↓
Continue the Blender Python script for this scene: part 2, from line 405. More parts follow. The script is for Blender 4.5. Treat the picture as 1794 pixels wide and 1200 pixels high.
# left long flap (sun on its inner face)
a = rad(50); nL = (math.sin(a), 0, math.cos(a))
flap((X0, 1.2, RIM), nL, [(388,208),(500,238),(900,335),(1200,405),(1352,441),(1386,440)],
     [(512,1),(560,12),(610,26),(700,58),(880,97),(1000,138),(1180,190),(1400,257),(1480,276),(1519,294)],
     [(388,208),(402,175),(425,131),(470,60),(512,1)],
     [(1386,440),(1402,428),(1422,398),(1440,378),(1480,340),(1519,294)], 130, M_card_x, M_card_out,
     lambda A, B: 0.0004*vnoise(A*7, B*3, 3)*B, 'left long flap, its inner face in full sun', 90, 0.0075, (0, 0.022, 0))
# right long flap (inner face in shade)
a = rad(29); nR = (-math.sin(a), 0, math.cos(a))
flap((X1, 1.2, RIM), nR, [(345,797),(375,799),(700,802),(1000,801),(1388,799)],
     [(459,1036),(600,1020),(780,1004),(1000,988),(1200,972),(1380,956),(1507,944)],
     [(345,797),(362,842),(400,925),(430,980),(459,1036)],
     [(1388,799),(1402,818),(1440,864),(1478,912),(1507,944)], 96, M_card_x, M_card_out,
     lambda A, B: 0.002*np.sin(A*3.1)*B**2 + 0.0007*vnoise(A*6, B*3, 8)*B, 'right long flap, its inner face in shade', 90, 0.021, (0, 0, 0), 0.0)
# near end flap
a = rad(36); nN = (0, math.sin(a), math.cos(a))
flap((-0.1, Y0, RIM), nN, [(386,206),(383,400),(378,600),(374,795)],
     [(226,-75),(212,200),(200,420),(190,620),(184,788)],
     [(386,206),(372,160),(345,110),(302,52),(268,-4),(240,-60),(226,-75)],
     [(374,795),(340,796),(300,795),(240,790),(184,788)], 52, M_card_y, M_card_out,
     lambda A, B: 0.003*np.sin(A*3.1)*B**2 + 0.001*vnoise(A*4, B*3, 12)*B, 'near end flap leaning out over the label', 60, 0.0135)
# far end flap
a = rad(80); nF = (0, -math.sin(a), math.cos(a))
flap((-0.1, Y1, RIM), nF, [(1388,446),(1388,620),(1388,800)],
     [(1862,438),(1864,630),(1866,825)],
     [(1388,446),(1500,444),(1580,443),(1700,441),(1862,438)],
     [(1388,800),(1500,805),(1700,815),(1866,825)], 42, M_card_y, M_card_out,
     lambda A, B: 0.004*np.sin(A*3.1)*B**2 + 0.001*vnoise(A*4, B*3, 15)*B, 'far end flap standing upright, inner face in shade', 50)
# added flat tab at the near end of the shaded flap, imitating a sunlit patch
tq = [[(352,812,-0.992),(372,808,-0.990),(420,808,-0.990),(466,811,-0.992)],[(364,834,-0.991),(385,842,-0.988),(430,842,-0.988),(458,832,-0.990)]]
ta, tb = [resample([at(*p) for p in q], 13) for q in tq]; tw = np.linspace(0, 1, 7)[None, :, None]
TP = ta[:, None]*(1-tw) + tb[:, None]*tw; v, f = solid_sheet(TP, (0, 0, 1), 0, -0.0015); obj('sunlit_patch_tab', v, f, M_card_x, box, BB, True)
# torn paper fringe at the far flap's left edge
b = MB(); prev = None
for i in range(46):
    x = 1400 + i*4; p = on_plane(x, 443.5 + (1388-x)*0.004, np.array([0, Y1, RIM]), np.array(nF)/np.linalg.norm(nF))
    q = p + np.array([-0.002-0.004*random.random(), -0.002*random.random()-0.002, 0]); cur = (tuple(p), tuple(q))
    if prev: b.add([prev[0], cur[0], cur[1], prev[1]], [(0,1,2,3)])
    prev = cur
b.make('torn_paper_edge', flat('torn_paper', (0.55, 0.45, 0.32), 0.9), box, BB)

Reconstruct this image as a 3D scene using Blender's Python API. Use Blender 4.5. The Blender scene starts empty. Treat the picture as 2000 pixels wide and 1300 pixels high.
↑
Repeat every line of the material exactly as given.

Continue the Blender Python script for this scene: part 2, from line 405. More parts follow. The script is for Blender 4.5. Treat the picture as 1794 pixels wide and 1200 pixels high.
# left long flap (sun on its inner face)
a = rad(50); nL = (math.sin(a), 0, math.cos(a))
flap((X0, 1.2, RIM), nL, [(388,208),(500,238),(900,335),(1200,405),(1352,441),(1386,440)],
     [(512,1),(560,12),(610,26),(700,58),(880,97),(1000,138),(1180,190),(1400,257),(1480,276),(1519,294)],
     [(388,208),(402,175),(425,131),(470,60),(512,1)],
     [(1386,440),(1402,428),(1422,398),(1440,378),(1480,340),(1519,294)], 130, M_card_x, M_card_out,
     lambda A, B: 0.0004*vnoise(A*7, B*3, 3)*B, 'left long flap, its inner face in full sun', 90, 0.0075, (0, 0.022, 0))
# right long flap (inner face in shade)
a = rad(29); nR = (-math.sin(a), 0, math.cos(a))
flap((X1, 1.2, RIM), nR, [(345,797),(375,799),(700,802),(1000,801),(1388,799)],
     [(459,1036),(600,1020),(780,1004),(1000,988),(1200,972),(1380,956),(1507,944)],
     [(345,797),(362,842),(400,925),(430,980),(459,1036)],
     [(1388,799),(1402,818),(1440,864),(1478,912),(1507,944)], 96, M_card_x, M_card_out,
     lambda A, B: 0.002*np.sin(A*3.1)*B**2 + 0.0007*vnoise(A*6, B*3, 8)*B, 'right long flap, its inner face in shade', 90, 0.021, (0, 0, 0), 0.0)
# near end flap
a = rad(36); nN = (0, math.sin(a), math.cos(a))
flap((-0.1, Y0, RIM), nN, [(386,206),(383,400),(378,600),(374,795)],
     [(226,-75),(212,200),(200,420),(190,620),(184,788)],
     [(386,206),(372,160),(345,110),(302,52),(268,-4),(240,-60),(226,-75)],
     [(374,795),(340,796),(300,795),(240,790),(184,788)], 52, M_card_y, M_card_out,
     lambda A, B: 0.003*np.sin(A*3.1)*B**2 + 0.001*vnoise(A*4, B*3, 12)*B, 'near end flap leaning out over the label', 60, 0.0135)
# far end flap
a = rad(80); nF = (0, -math.sin(a), math.cos(a))
flap((-0.1, Y1, RIM), nF, [(1388,446),(1388,620),(1388,800)],
     [(1862,438),(1864,630),(1866,825)],
     [(1388,446),(1500,444),(1580,443),(1700,441),(1862,438)],
     [(1388,800),(1500,805),(1700,815),(1866,825)], 42, M_card_y, M_card_out,
     lambda A, B: 0.004*np.sin(A*3.1)*B**2 + 0.001*vnoise(A*4, B*3, 15)*B, 'far end flap standing upright, inner face in shade', 50)
# added flat tab at the near end of the shaded flap, imitating a sunlit patch
tq = [[(352,812,-0.992),(372,808,-0.990),(420,808,-0.990),(466,811,-0.992)],[(364,834,-0.991),(385,842,-0.988),(430,842,-0.988),(458,832,-0.990)]]
ta, tb = [resample([at(*p) for p in q], 13) for q in tq]; tw = np.linspace(0, 1, 7)[None, :, None]
TP = ta[:, None]*(1-tw) + tb[:, None]*tw; v, f = solid_sheet(TP, (0, 0, 1), 0, -0.0015); obj('sunlit_patch_tab', v, f, M_card_x, box, BB, True)
# torn paper fringe at the far flap's left edge
b = MB(); prev = None
for i in range(46):
    x = 1400 + i*4; p = on_plane(x, 443.5 + (1388-x)*0.004, np.array([0, Y1, RIM]), np.array(nF)/np.linalg.norm(nF))
    q = p + np.array([-0.002-0.004*random.random(), -0.002*random.random()-0.002, 0]); cur = (tuple(p), tuple(q))
    if prev: b.add([prev[0], cur[0], cur[1], prev[1]], [(0,1,2,3)])
    prev = cur
b.make('torn_paper_edge', flat('torn_paper', (0.55, 0.45, 0.32), 0.9), box, BB)

Reconstruct this image as a 3D scene using Blender's Python API. Use Blender 4.5. The Blender scene starts empty. Treat the picture as 2000 pixels wide and 1300 pixels high.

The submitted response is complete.